If you want to use your sleeping bags for more than camping, follow these instructions to sew a sleeping bag cover.


| March/April 1983



sleeping bag cover - cutting pattern for bolster cover

Cutting pattern for the bolster cover.


MOTHER EARTH NEWS Staff

If you've ever packed into the back country, or piled your young'uns (and their seemingly endless array of gear) into the car and headed off for a sojourn in the woods, or even just pitched the old pup tent in a friend's yard while traveling, chances are that you've experienced the cozy comfort of a good down sleeping bag.

I have, and I put a value on my down-filled snoozer that's far higher than the bag's actual cash price. After all, the portable "bed" is light to carry, it can be compacted into a small mass for packing, and— once fluffed out to its full loft and I'm snuggled inside — it's toasty enough to combat even the chill of a winter-camping morning.

Furthermore, if given proper care, a quality down bag will last for many years. My husband and I received our traveling sleepers as wedding presents, and even though they've already seen seven years of hard use they still look as good as new.

In addition to offering warmth, compactability, light weight, and long wear, a down bag has another potential bonus: it needn't go into storage at all. Add a sleeping bag cover — one that converts it into comforter in winter, another to make it a bolster in summer — and your "vacation bedding" will serve you year round, not just when a camping trip is in the offing.  

The Comforter

A good number of folks, of course, do turn their sleeping bags into blankets by simply tossing the sacks over their beds at night. However, my experience with this "improvised quilt" technique seemed always to end with my waking up shivering in the middle of the night because the bag had skittered off the bed and was lying on the floor in a large heap (likely with a sleepy dog snuggled on top). So, to make sure that the sack stays in place and warms my toes instead of those of my canine friends, I borrowed an old Scandinavian idea and devised a slip cover that effectively domesticates the slithery outdoor bedding.

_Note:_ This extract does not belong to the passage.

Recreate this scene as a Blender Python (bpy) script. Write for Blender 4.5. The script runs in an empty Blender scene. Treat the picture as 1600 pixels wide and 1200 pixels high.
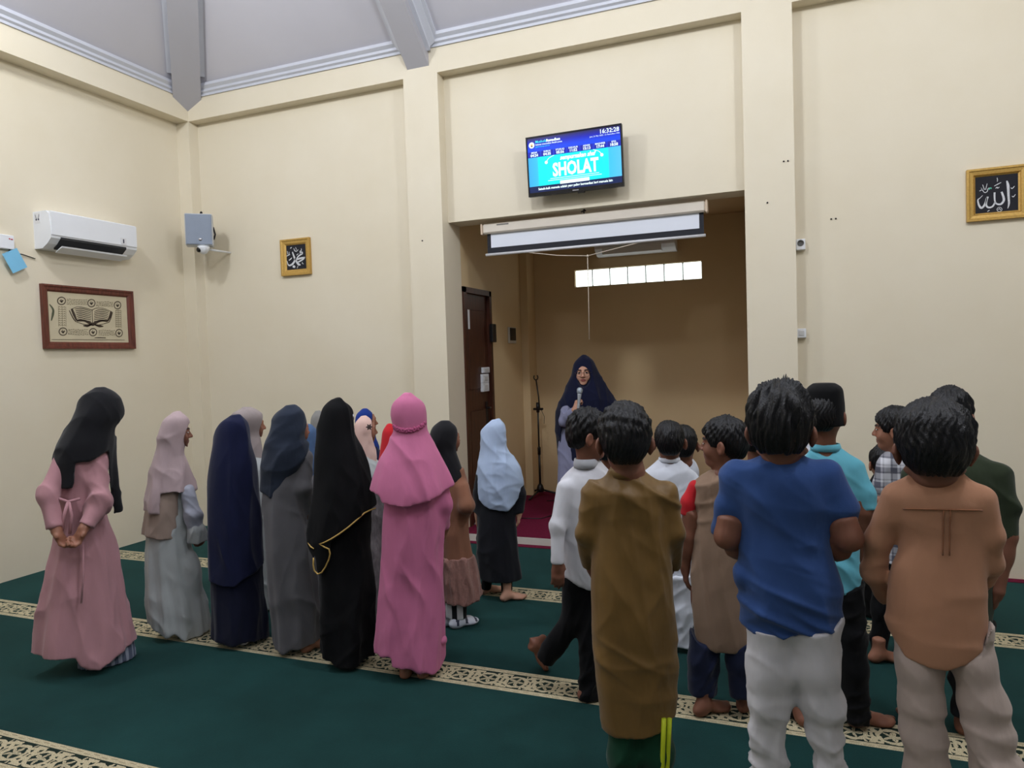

Any sleeping bag that can be unzipped to lie completely flat is a comforter candidate. And the only supplies you'll need to make the conversion are a spool of thread, some straight pins, and enough material to encase the down sleeper. I find that two colorful full-sized (81" x 96") cotton sheets can be used to make an excellent cover. If you prefer a different fabric, though (some folks like to use flannel), just prepare two sheet-sized sections, and hem one of the narrow ends of each piece.